Thomas Lifson at the AmericanThinker.com says, “If anyone ever doubted that Hillary’s public persona is a completely manufactured product, bearing only tangential relationship to the reality of the woman, the public oblivion of Patti Solis Doyle should provide evidence of the divergence between image and reality in the case of Hillary,” which takes us to the Tom DeLay story. “Tom DeLay said yesterday that Senator Clinton would be elected president in 2008 and would probably tap Senator Barack Obama as her running mate. DeLay met with conservative bloggers at a weekly lunch meeting hosted by Human Events and the Heritage Foundation. He’s making the rounds in Washington to promote his new blog, an activism website TomDeLay.com. He said, ‘Look, she’s going to be the next president. They’ve built a coalition.’ He also implored conservatives to start digging into Obama’s past.

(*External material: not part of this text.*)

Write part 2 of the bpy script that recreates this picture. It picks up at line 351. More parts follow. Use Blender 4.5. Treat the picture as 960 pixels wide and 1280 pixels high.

“He said, ‘Obama’s record in the Illinois Senate was on a par with a Marxist leftist.'” Now, here’s the thing about Hillary. She is always hiding. She’s rarely out doing things. She’s rarely out there giving speeches. She doesn’t have very many photo-ops. She doesn’t give many interviews except at the New York Times every other year when they put her on the cover of their magazine as St. Hillary or The Virgin Hillary or whatever, but they’re always puff pieces. She’s been this way pretty much through two elections and one term in the Senate. When she does let loose — and we have it on tape — she’s just out of control. The screaming and the squawking and the screeching reminds you of an ex-spouse or two, and so the effort is going to be to get her the nomination almost by acclimation, without her having to go out and meet people and be Miss Warm and Fuzzy — which takes us now to Barack Obama, ladies and gentlemen. Yesterday on PMSNBC live, here is a montage of the “Wonkette” blogger. This is a classic illustration. There’s a blogger out there called Wonkette. Her name is Anna Marie Cox, and because she had this blog that nobody read, TIME Magazine snuffed her up and she’s now a cultural writer, political writer. She’s the hot info babe of the moment, and she was on PMSNBC live discussing Barack Obama.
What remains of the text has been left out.